• _RECORDS TO PROCESS_
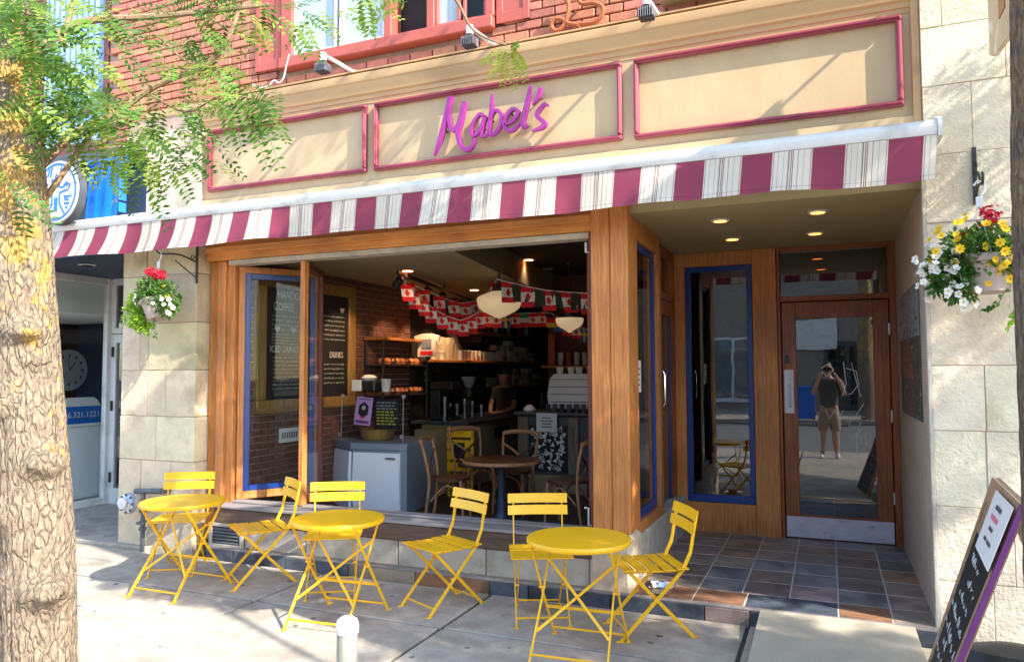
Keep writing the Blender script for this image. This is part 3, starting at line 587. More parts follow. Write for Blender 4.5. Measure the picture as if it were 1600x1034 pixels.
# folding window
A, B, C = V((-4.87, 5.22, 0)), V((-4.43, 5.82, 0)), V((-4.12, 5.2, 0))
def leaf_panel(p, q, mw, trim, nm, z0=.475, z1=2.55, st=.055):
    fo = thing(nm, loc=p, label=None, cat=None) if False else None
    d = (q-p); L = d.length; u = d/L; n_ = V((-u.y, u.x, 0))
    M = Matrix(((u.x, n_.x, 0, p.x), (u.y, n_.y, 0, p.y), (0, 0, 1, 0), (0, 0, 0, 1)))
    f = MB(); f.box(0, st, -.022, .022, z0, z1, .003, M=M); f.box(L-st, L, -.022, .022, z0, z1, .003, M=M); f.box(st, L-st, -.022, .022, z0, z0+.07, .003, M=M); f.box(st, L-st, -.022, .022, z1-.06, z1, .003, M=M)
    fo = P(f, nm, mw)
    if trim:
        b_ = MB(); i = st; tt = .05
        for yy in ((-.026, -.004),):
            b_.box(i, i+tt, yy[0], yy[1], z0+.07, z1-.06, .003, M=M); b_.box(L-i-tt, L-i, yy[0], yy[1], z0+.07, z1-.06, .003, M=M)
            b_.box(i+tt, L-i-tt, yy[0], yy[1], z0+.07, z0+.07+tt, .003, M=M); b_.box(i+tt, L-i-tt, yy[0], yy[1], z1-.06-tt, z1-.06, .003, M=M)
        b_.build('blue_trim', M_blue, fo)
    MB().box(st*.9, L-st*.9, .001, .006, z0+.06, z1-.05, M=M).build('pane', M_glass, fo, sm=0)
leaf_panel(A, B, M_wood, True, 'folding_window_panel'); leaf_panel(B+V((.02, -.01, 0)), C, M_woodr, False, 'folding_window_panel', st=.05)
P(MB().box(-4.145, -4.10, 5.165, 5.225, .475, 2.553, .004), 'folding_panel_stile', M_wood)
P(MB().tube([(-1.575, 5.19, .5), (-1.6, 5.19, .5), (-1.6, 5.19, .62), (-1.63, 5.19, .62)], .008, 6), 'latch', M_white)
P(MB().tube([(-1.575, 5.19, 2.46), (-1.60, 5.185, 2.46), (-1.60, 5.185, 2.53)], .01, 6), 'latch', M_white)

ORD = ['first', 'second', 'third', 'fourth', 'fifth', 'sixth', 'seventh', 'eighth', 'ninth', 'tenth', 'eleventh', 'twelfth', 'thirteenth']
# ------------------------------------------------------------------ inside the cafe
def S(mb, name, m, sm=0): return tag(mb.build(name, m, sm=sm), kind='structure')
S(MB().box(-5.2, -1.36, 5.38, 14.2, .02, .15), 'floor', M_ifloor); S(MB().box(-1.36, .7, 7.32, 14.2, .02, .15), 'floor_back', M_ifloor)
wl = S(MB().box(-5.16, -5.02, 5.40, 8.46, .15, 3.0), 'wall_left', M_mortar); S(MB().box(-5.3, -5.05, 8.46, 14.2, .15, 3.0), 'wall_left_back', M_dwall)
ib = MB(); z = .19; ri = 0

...

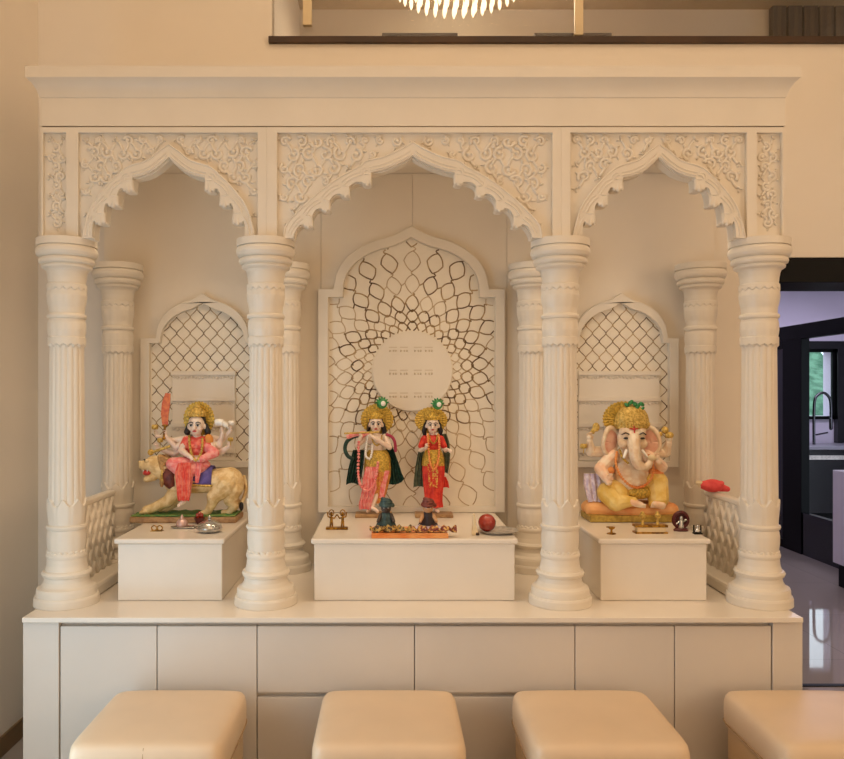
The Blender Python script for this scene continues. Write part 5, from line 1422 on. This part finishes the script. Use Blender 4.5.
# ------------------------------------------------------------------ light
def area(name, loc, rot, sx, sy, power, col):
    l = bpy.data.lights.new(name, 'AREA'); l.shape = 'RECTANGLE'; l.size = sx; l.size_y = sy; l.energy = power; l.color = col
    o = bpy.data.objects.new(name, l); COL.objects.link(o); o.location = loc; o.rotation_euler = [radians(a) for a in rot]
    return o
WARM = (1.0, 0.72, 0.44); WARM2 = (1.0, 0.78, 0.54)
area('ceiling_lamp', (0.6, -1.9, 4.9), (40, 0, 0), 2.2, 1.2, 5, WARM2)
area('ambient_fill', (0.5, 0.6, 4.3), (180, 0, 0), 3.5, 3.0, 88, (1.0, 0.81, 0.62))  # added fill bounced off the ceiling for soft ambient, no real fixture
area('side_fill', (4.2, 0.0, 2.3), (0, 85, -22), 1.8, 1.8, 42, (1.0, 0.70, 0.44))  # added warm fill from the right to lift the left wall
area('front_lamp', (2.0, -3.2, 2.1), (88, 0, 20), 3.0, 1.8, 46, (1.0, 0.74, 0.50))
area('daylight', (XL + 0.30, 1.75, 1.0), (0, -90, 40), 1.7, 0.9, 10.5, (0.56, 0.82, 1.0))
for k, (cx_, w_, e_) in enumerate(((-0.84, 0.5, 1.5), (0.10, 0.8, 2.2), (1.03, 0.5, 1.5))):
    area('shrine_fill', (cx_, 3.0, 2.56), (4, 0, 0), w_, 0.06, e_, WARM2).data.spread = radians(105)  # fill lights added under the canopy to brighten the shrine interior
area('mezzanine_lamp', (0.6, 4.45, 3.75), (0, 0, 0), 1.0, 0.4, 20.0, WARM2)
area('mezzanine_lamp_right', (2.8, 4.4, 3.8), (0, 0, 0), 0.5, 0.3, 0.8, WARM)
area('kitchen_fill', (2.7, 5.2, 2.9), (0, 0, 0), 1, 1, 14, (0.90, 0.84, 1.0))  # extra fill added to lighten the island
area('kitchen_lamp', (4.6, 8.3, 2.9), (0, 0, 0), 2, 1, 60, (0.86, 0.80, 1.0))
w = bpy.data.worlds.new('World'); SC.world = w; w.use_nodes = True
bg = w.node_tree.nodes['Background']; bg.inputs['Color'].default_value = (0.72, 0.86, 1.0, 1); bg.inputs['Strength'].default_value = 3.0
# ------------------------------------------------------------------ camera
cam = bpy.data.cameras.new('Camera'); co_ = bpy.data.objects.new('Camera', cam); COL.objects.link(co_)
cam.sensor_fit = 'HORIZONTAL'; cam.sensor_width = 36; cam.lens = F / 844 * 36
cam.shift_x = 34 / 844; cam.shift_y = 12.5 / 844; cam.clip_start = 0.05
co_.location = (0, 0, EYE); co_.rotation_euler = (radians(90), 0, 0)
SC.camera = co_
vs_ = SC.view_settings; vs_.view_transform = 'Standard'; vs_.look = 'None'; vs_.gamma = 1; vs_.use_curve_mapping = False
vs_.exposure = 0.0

• _TASK DETAILS_
Collect every line from the records above that contains the word "this".

• _TASK OUTPUT_
Keep writing the Blender script for this image. This is part 3, starting at line 587. More parts follow. Write for Blender 4.5. Measure the picture as if it were 1600x1034 pixels.
The Blender Python script for this scene continues. Write part 5, from line 1422 on. This part finishes the script. Use Blender 4.5.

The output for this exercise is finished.